My positionality removes me from an embedded understanding in parts of my research due to language barriers and lacking exposure, specifically, in my experiences and research within various indigenous cultures. An inability to conduct experiential research reduces research to interviews with people who have, making information further fabulated; less reliable due to unknown biases of whom I am talking to.

Experiential research has been applied where it can: acting within the Geish movement, activating community craft projects, personal scavenging/crafting, and excursions to museums, exhibits and events. Though limited by personal bias, experiential autoethnographic and material culturalist research provides unique and fuller recounts and analysis (Chang, 2008), to broaden scope, this is supported by selected interviews with creatives and some surveys of participants of events. 

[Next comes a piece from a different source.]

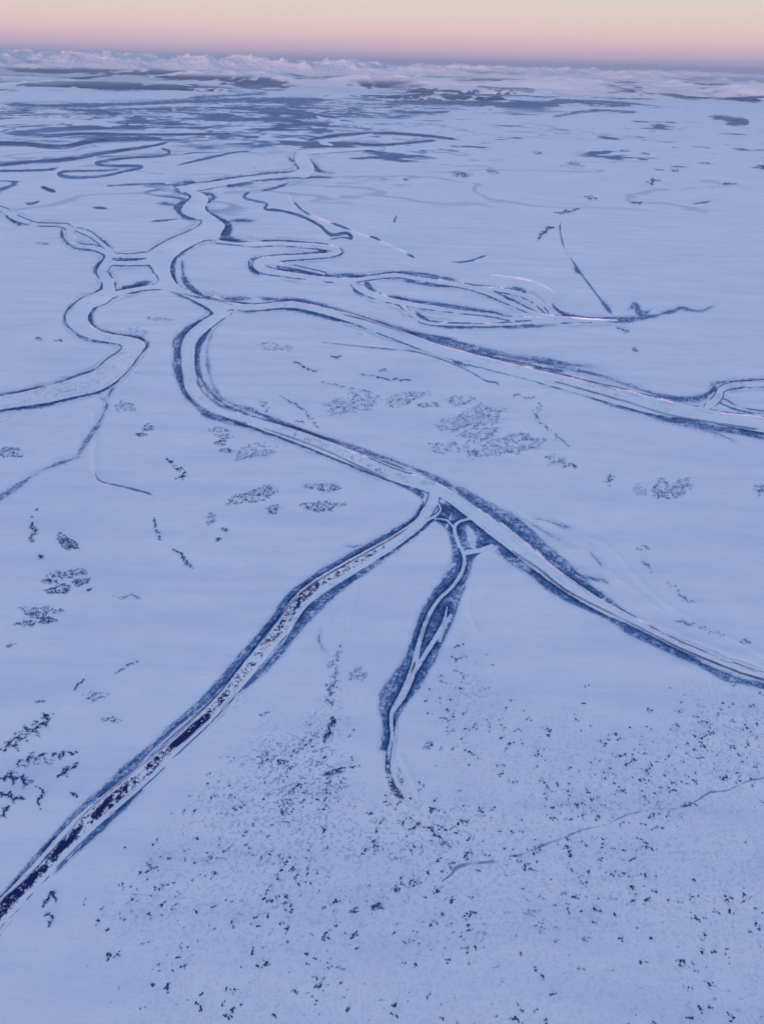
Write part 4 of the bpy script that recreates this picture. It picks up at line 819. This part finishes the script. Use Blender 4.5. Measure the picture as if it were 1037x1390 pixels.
infr = (fg_u > 5) & (fg_u < 1032) & (fg_v < 1385)
score = cs + (fg_v - 900) / 1400 + infr * 10
order = np.argsort(-score); big = order[:300]; rest = order[300:]
zb = z_at(fg_u, fg_v); bx, by, bt = unproject(fg_u, fg_v, zb)
G_LABEL = 'single dark bare shrub poking out of the foreground snow, one among hundreds scattered alike'
for q, i in enumerate(big):
    o = link('shrub', TPL[q % len(TPL)]) if q < len(TPL) else TPL_OBJ[q % len(TPL)].copy()
    if q < len(TPL):
        TPL_OBJ = (globals().get('TPL_OBJ') or []) + [o]
    else: sc.collection.objects.link(o)
    s = .80 + .72 * cs[i]
    o.location = (bx[i], by[i], zb[i] - .05); o.rotation_euler = (0, 0, rf.random() * 6.28); o.scale = (s, s * (.7 + .5 * rf.random()), s * .9)
    set_obj_props(o, G_LABEL, 'shrub', 'shrubs scattered over the foreground snow')
uu = fg_u[rest]; vv = fg_v[rest]
_, _, tt = unproject(uu, vv); rr = tt / FOC * (.42 + 1.0 * cs[rest] ** 1.3)
o = shrubs_mesh('small_shrubs', uu, vv, rr, np.clip(rr, .5, 2.5), M_shrub, rf, elong=1 + .9 * rf.random(len(uu)))
set_obj_props(o, 'countless small dark shrubs and tussocks speckling the foreground snow', 'shrubs', kind='stuff')

# ------------------------------------------------------------------ haze
HZ = 2900.0; S2 = 240000
import bmesh
bmh = bmesh.new(); bmesh.ops.create_cube(bmh, size=1)
for vv_ in bmh.verts:
    vv_.co.x *= S2 * 2.3; vv_.co.y *= S2 * 2.3; vv_.co.z = (-90 if vv_.co.z < 0 else HZ)
me = bpy.data.meshes.new('haze'); bmh.to_mesh(me); bmh.free()
hz = link('haze', me); set_obj_props(hz, 'thin blue winter haze over the snow plain and mountains', 'haze', kind='stuff')
hm = bpy.data.materials.new('haze'); hm.use_nodes = True; n = hm.node_tree.nodes; n.clear()
ho = n.new('ShaderNodeOutputMaterial'); pv = n.new('ShaderNodeVolumePrincipled')
pv.inputs['Color'].default_value = (.60, .77, 1.0, 1); pv.inputs['Density'].default_value = 9.0e-6; pv.inputs['Anisotropy'].default_value = 0.45
hm.node_tree.links.new(pv.outputs[0], ho.inputs['Volume']); me.materials.append(hm)
print('shrubs', len(fg_u), 'patches', len(patch_jobs))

Secondary research attempts to include variety in form (i.e. books, films, artworks, albums, podcasts, etc) and diversity in authorship with a trend towards feminist/ecologists, however, as the academic institution supports whiteness, my research tends towards older, white-centric academics, with much further variety in authorship found in texts that exist outside academic convention, such as narratives, films and art. Regardless of my positionality, limitation in language, internet algorithm, the scope of texts can be expanded upon, and I recognise this as research limitation.